Who should be held accountable?


One of the BEAR’s aims is to provide greater clarity about the responsibilities of the most senior bankers – but this poses challenges.

On the one hand, Treasury doesn’t want the net of responsibility to be cast so narrowly as to exclude people with effective responsibility for management and control.

On the other hand, it doesn’t want the net to be cast so wide that responsibility can be deflected. “The risk is that if everybody is responsible, nobody will be accountable.”

Anyone defined as an ‘accountable person’ will be held to “a heightened standard of responsibility and accountability” under the new regime.

Banks need to change their salary policies

In this year’s budget, the federal government made two announcements about senior bankers’ pay:

  • Between 40-60 per cent of an executive’s variable remuneration will be deferred for at least four years
  • APRA will have stronger powers to require lenders to change their remuneration policies when APRA believes they’re producing inappropriate outcomes

Treasury’s consultation paper said lenders should ensure that their payment structures did not incentivise a short-term focus or excessive risk-taking.

“Deferring variable remuneration is aimed at providing an appropriate period of time for risks to crystallise and for variable remuneration to be adjusted downwards as a result.
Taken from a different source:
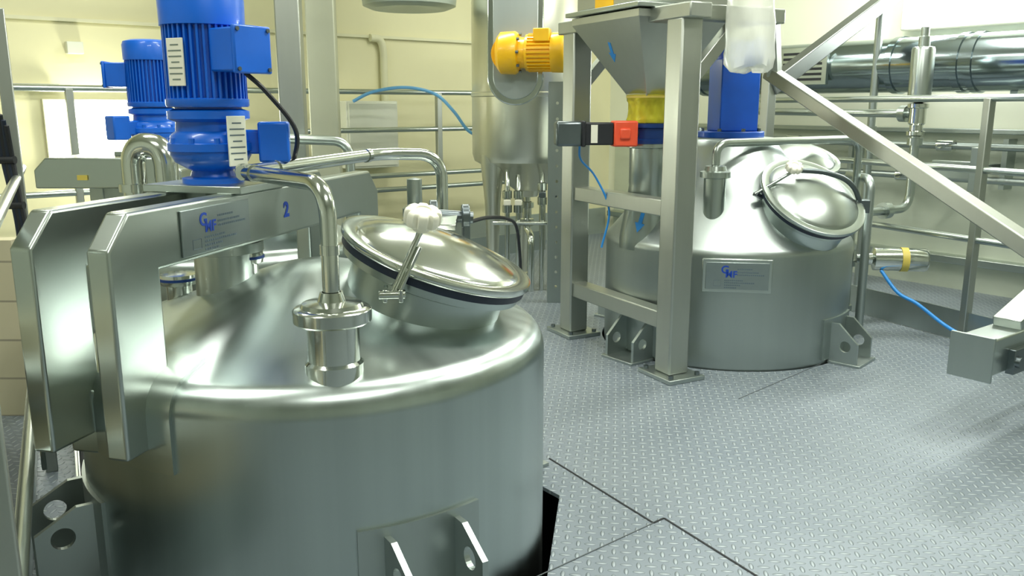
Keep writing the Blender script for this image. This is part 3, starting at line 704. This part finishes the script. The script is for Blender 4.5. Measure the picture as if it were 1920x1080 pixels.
for dx, zt2 in ((-.13, .79), (-.06, .74), (.09, .76), (.16, .79)):
    p = vc+V((dx, -.27, 0)); MB().tube([p+V((0, .06, zt2)), p+V((0, 0, zt2-.12)), p], .016).build('drain_pipe', POL, ve)
    dz_ = .05*(dx > 0); MB().lathe([(.016, .50+dz_), (.03, .505+dz_), (.03, .55+dz_), (.022, .555+dz_), (.022, .59+dz_), (.03, .595+dz_), (.03, .64+dz_), (.016, .645+dz_)], p).build('valve_fitting', POL, ve)
    MB().box(p+V((0, -.035, .57+dz_)), (.045, .025, .035)).build('valve_handle', WHT if dx < 0 else DARKS, ve, bevel=.005)
MB().tube([vc+V((-.22, -.30, .44)), vc+V((.24, -.30, .44))], .013).build('cross_pipe', POL, ve)
ym = thing('gear_motor', 'yellow horizontal gear motor on a grey bracket in front of the tall vessel', 'motor', (.1, 5.0, 1.35))
yz = 1.455; y0 = V((-.02, 4.98, yz)); yd = V((.98, -.2, 0)).normalized()
MB().lathe([(0, -.06), (.09, -.06), (.115, -.04), (.118, .04), (.105, .06), (.085, .065), (.085, .1), (.1, .105), (.1, .12), (0, .12)], y0, tuple(yd), 36).build('gearbox', YEL, ym)
yf = MB(); R = frame(yd); pts = []
for i in range(28):
    for da, r_ in ((0, .105), (.35, .105), (.45, .094), (.9, .094)):
        a = 2*PI*(i+da)/28; pts.append(y0+yd*.118+R@V((r_*math.cos(a), r_*math.sin(a), 0)))
yf.prism(pts, yd*.14).build('motor_body', YEL, ym, smooth=20)
MB().lathe([(.09, .25), (.108, .25), (.11, .31), (.1, .325), (0, .328)], y0, tuple(yd), 36).build('fan_cowl', YEL, ym)
MB().box(y0+yd*.19+V((0, -.06, .09)), (.09, .08, .07), -.2).build('terminal_box', YEL, ym, bevel=.005)
for i in range(8):
    a = 2*PI*i/8; o_ = R@V((math.cos(a), math.sin(a), 0)); MB().cyl(y0+yd*.06+o_*.1, y0+yd*.075+o_*.1, .009, n=6).build('flange_bolt', DARKS, ym)
bracket = lambda g, y: [V((.02+(.15+g)*math.cos(a), y, 1.33+(.15+g)*math.sin(a))) for a in [PI+PI*i/20 for i in range(21)]]+[V((.17+g, y, 1.78)), V((-.13-g, y, 1.78))]
MB().prism(bracket(0, 5.10), (0, .205, 0)).build('mounting_bracket', VESS, ym, bevel=.004)
MB().prism(bracket(.014, 5.09), (0, .025, 0)).build('bracket_rim', POL, ym, bevel=.008)
MB().prism(bracket(-.02, 5.082), (0, .012, 0)).build('bracket_panel', MATS, ym, bevel=.004)
MB().cyl(y0+V((0, .04, 0)), y0+V((0, .18, 0)), .10).build('shaft_flange', YEL, ym)

pp = thing('perforated_post', 'slim upright steel channel with a row of holes left of the frame', 'post', (.27, 5.1, 0))
pc_ = V((.262, 5.03, 0))
out = [pc_+V((-.05, 0, 0)), pc_+V((.05, 0, 0)), pc_+V((.05, 0, 1.3)), pc_+V((-.05, 0, 1.3))]
MB().holed([out]+[[pc_+V((.009*math.cos(2*PI*i/10), 0, .1+.09*k+.009*math.sin(2*PI*i/10))) for i in range(10)] for k in range(13)]).build('channel_face', MATS, pp, solid=.005)
for s_ in (-1, 1): MB().box(pc_+V((s_*.048, .03, .65)), (.005, .06, 1.3)).build('channel_side', MATS, pp)

# ------------------------------------------------------------------ left background
q = at(555, 300, 4.75); sc_ = thing('support_column', 'grey-green square steel column rising behind the nearest blue motor', 'column', (q.x, q.y, 0))
MB().box((q.x, q.y, 1.55), (.13, .13, 3.1), .1).build('shaft', FRAMES, sc_, bevel=.008); MB().box((q.x, q.y, .01), (.24, .24, .02), .1).build('base_plate', FRAMES, sc_)
q = at(606, 130, 5.35); sc_ = thing('support_column', 'paler painted square column just right of the grey-green steel one', 'column', (q.x, q.y, 0))
MB().box((q.x, q.y, 1.55), (.17, .15, 3.1), .1).build('shaft', GCOL, sc_, bevel=.008); MB().box((q.x, q.y, .06), (.21, .19, .12), .1).build('base_plate', GCOL, sc_)
bl = thing('guard_railing', 'steel guard railing in front of the cream back wall', 'railing', (-2, 5.3, 0))
Q0 = V((.25, 7.0, 0)); Qt = lambda t_, z: Q0-U*t_+V((0, 0, z))
for t_ in (0, 1.0, 2.2, 3.45, 4.6): MB().box(Qt(t_, .63), (.04, .04, 1.26), ua).build('post', FRAMES, bl, bevel=.004)
for z_, t0, t1 in ((1.26, -.02, 4.62), (1.0, .6, 2.2), (.68, -.02, 4.62), (.58, -.02, 2.2)): MB().tube([Qt(t0, z_), Qt(t1, z_)], .018).build('rail', STEEL, bl)
MB().bar(Qt(-.02, .08), Qt(4.62, .08), .008, .16).build('toe_board', MATS, bl)
ln = thing('guard_railing', 'steel railing with tall post at the far left edge of the photo', 'railing', (-1.5, 2.6, 0))
n0 = V((-1.5, 2.6, 0)); nd = V((.465, -.885, 0)).normalized(); nn = V((-.885, -.465, 0))
for t_, h_ in ((0, 1.44), (1.75, 1.2)): MB().box(n0+nd*t_+V((0, 0, h_/2)), (.036, .036, h_), .5).build('post', FRAMES, ln, bevel=.003)
for z_ in (.95, .44): MB().tube([n0-nd*.48+V((0, 0, z_)), n0+nd*1.75+V((0, 0, z_))], .013).build('rail', STEEL, ln)
for i in range(6):
    p = n0+nd*(-.4+i*.17); MB().cyl(p+V((0, 0, .18)), p+V((0, 0, .44)), .007, n=8).build('baluster', STEEL, ln)
MB().bar(n0+nn*.05-nd*.48+V((0, 0, .11)), n0+nn*.05+nd*1.75+V((0, 0, .11)), .015, .20).build('toe_board', STEEL, ln)
struct('trim_5', MB().bar(n0+nn*.24-nd*.35+V((0, 0, .34)), n0+nn*.24+nd*1.7+V((0, 0, .34)), .08, .68), TILE)
struct('trim_6', MB().box((-2.33, 3.14, .34), (.98, .08, .68)), TILE)
pb_ = thing('pipe_bundle', 'three parallel pipes, one dark, clipped along the cream tiled parapet at far left', 'pipe', n0+nn*.15+V((0, 0, .4)))
for z_, r_, m_ in ((.58, .022, STEEL), (.50, .018, DARKS), (.36, .026, CABW)):
    MB().tube([n0+nn*.16-nd*.33+V((0, 0, z_)), n0+nn*.16+nd*1.6+V((0, 0, z_))], r_, n=16).build('pipe_run', m_, pb_)
for t_ in (-.1, .4, .9, 1.4): MB().box(n0+nn*.185+nd*t_+V((0, 0, .47)), (.03, .03, .32), math.atan2(nd.y, nd.x)).build('pipe_clip', MATS, pb_)
cbx = thing('cable_channel', 'long open steel channel with dark conduits lying on the floor left of the nearest tank', 'channel', (-1.55, 3.1, 0))
ch0, ch1 = n0-nn*.14-nd*.60, n0-nn*.14+nd*.33
MB().bar(ch0+V((0, 0, .03)), ch1+V((0, 0, .03)), .13, .012).bar(ch0+nn*.065+V((0, 0, .06)), ch1+nn*.065+V((0, 0, .06)), .006, .07).bar(ch0-nn*.065+V((0, 0, .06)), ch1-nn*.065+V((0, 0, .06)), .006, .07).build('channel', STEEL, cbx)
for i in range(4): MB().tube([ch0+nn*(-.045+i*.03)+V((0, 0, .049)), ch1+nn*(-.045+i*.03)+V((0, 0, .049))], .012, n=8).build('conduit', BLK if i % 2 else DARKS, cbx)
MB().bar(ch0+V((0, 0, .012)), ch1+V((0, 0, .012)), .09, .024).build('base_rail', MATS, cbx)
cb = thing('cable_bundle', 'bundle of black cables tied to the railing post at far left', 'cable', (-1.5, 2.55, .8))
for i in range(4): MB().curve([at(-6+i*6, 205+i*10, 2.5), at(4+i*6, 290, 2.53), at(20+i*5, 360, 2.53), at(34+i*5, 430, 2.53), at(43+i*5, 520, 2.55), at(49+i*5, 640, 2.56)], .007).build('cable', BLK if i % 2 else NAVY, cb)
for y_ in (300, 385): MB().cyl(at(6+(y_-300)*.2, y_, 2.53)-V((.03, 0, 0)), at(6+(y_-300)*.2, y_, 2.53)+V((.035, 0, 0)), .012, n=10).build('cable_tie', BLK, cb)
ub0, ub1 = at(252, 330, 3.3), at(313, 330, 3.28)
ub = thing('bend_pipe', 'fat polished upside-down U pipe on the back left tank', 'pipe', (ub0.x, ub0.y, .66))
MB().tube([(ub0.x, ub0.y, .62), (ub0.x, ub0.y, 1.02), (ub1.x, ub1.y, 1.02), (ub1.x, ub1.y, .62)], .045, .075, 22).build('bend', POL, ub)
for u_ in (ub0, ub1): MB().cyl((u_.x, u_.y, .84), (u_.x, u_.y, .87), .06).build('clamp_ring', POL, ub)
k0 = at(500, 300, 4.55); k5 = at(655, 265, 4.6)
tag(MB().tube([(k0.x, k0.y, 0), (k0.x, k0.y, 1.0), k5, (k5.x, k5.y, 0)], .026, .08, 16).build('bent_pipe', STEEL), 'steel pipe bending down just right of the grey-green column', 'pipe')
cbp = onback(680, .96)
cab = thing('wall_cabinet', 'flat white cabinet on the cream back wall behind the railing', 'cabinet', cbp)
MB().box(cbp+N*.08, (.42, .16, .48), ua).build('body', CABW, cab, bevel=.006)
MB().box(cbp+N*.165, (.39, .012, .45), ua).build('door', CABW, cab, bevel=.004)
p0 = onback(690, 1.65)+N*.03; p1 = onback(715, 1.65)+N*.03
tag(MB().tube([p0+V((0, 0, 0)), p1, V((p1.x, p1.y, 1.2))], .028, .12).build('wall_conduit', WCOL), 'cream hook-shaped conduit on the back wall above the cabinet', 'conduit')
jb = onback(138, 1.5); tag(MB().box(jb+N*.03, (.09, .06, .07), ua).build('junction_box', CABW, bevel=.004), 'small cream junction box high on the back wall at left', 'box')
tl, tr = onback(-60, 1.27), onback(108, 1.27)
tag(MB().bar(tl+N*.04, tr+N*.04, .03, .04).build('cable_tray', FRAMES), 'narrow metal cable tray fixed along the back wall left of the window', 'tray')
hp0 = at(662, 190, 5.9)
tag(MB().curve([hp0, at(700, 172, 5.9), at(760, 164, 5.95), at(815, 176, 6.0), at(850, 208, 6.0), at(876, 243, 6.05), at(898, 256, 6.1)], .011, 8).build('air_hose', HOSEP), 'light blue hose arching over the back railing', 'hose')
vh = at(768, 18, 5.6)
vt = thing('exhaust_hood', 'round grey ventilation hood hanging from the ceiling at top centre', 'hood', (vh.x, vh.y, vh.z))
MB().lathe([(0, vh.z+.03), (.24, vh.z), (.29, vh.z+.02), (.3, vh.z+.1), (.3, 3.1)], (vh.x, vh.y, 0), n=48).build('duct', GREY, vt)
MB().lathe([(.3, vh.z+.2), (.31, vh.z+.2), (.31, vh.z+.24), (.3, vh.z+.24)], (vh.x, vh.y, 0), n=48).build('joint_ring', MATS, vt)
tag(MB().curve([at(880, 416, 3.6), at(915, 408, 4.0), at(950, 410, 4.4), at(968, 425, 4.7), at(975, 480, 4.9), fp(978, 545)], .009).build('hose', BLK), 'black hose curving behind the lid of the nearest tank', 'hose')

# ------------------------------------------------------------------ lights, world, camera
def area(loc, size, e_, col, rz=ua):
    L = bpy.data.lights.new('ceiling_light', 'AREA'); L.shape = 'RECTANGLE'; L.size, L.size_y = size; L.energy = e_; L.color = col
    o = bpy.data.objects.new('ceiling_light', L); COL.objects.link(o); o.location = loc; o.rotation_euler = (0, 0, rz)
def bloom(loc, e_, col, r=.06):  # added point light, imitates bloom by a glow falling off across the wall
    L = bpy.data.lights.new('bloom_light', 'POINT'); L.energy = e_; L.color = col; L.shadow_soft_size = r
    o = bpy.data.objects.new('bloom_light', L); COL.objects.link(o); o.location = loc
for (x, y, e_) in ((-1.8, 3.5, 38), (-.1, 5.2, 40), (1.9, 4.9, 54), (-1.6, 1.2, 38), (.9, 2.6, 62), (.6, .2, 36), (2.6, 2.6, 46)):
    area((x, y, 3.02), (1.3, .28), e_, (.99, 1.0, .91))
bloom(wp+N*.16+V((0, 0, .02)), 15, (1, 1, .80))  # added in front of the window pane, no lamp there
for s_ in (-.35, .3): bloom(wc-U*.2+N*s_, 12, (.98, 1, .95))  # added pair in front of the wall lamp for its bloom
w = bpy.data.worlds.new('world'); S.world = w; w.use_nodes = True
w.node_tree.nodes['Background'].inputs[0].default_value = (.5, .55, .55, 1); w.node_tree.nodes['Background'].inputs[1].default_value = .2
S.view_settings.view_transform = 'Standard'
cam = bpy.data.cameras.new('camera'); cam.lens = 30.0; cam.sensor_width = 36.0; cam.clip_start = .02
co = bpy.data.objects.new('camera', cam); COL.objects.link(co); co.location = (0, 0, H); co.rotation_euler = (PI/2-TH, 0, 0)
S.camera = co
The intention is to better align the realisation of risk with reward,” it said.

“A potential consequence of requiring variable remuneration to be deferred is that firms may adjust pay structures, shifting the balance of payment from variable to base remuneration.

“As a result, individuals may face reduced incentives to engage in, or create a culture of short term excessive risk taking.”

The BEAR’s next step

The Treasury has invited people to comment on its consultation paper, with submissions due by 3 August.

For the BEAR to become law, the government would then have to introduce new legislation, which would then have to be approved by parliament.

Given the timeframe, it is unlikely that any new rules would be introduced in 2017.